Businesses are being urged to take note of a controversial new accountancy measure or risk appearing insolvent.
Accountants PKF are warning firms that they may seem insolvent on paper due to the FRS17 measure, introduced earlier this year.
The FRS17 accounting standard stipulates that firms must report annual changes in the value of their pension funds.
The result is that many businesses could show huge losses due to its pension scheme deficit, payments that may not be due for many years to come.
The deficit calculated under FRS17 is based on the estimated cost of providing the benefits earned to date by employees.
Previously, a pension deficit could be included in the accounts footnotes, however for periods beginning on or after January 1 2005, it must be included on the balance sheet.
The issue will be particularly troublesome for small businesses struggling to provide a company pension in the first place.
Accounting for pension deficits may also have the potential of scaring away investors who fail to see the true worth of up and coming ventures.
Philip Long, head of corporate recovery at PKF, said: “While the majority of businesses have included these figures in the notes of previous accounts, they haven’t yet affected the bottom line.
“Many business owners may be surprised to find they are insolvent on paper when they do and by this time it may be too late.
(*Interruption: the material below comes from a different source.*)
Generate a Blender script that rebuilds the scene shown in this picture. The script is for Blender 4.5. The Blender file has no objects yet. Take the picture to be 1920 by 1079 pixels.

If enough businesses fail to act it could spell disaster for UK insolvency rates.”
Recent figures, released by the Department of Trade and Industry, revealed that company insolvencies decreased by 0.9 per in the last quarter of 2004, compared to the third quarter.
However, such a buoyant market may not appear so in the future if PKF’s fears prove warranted.
Vicky Summers, employee benefits consultant at PKF, said: “Businesses need to seek advice now to minimise the impact of a likely pension scheme deficit. In many cases there may be ways of capping the deficit.”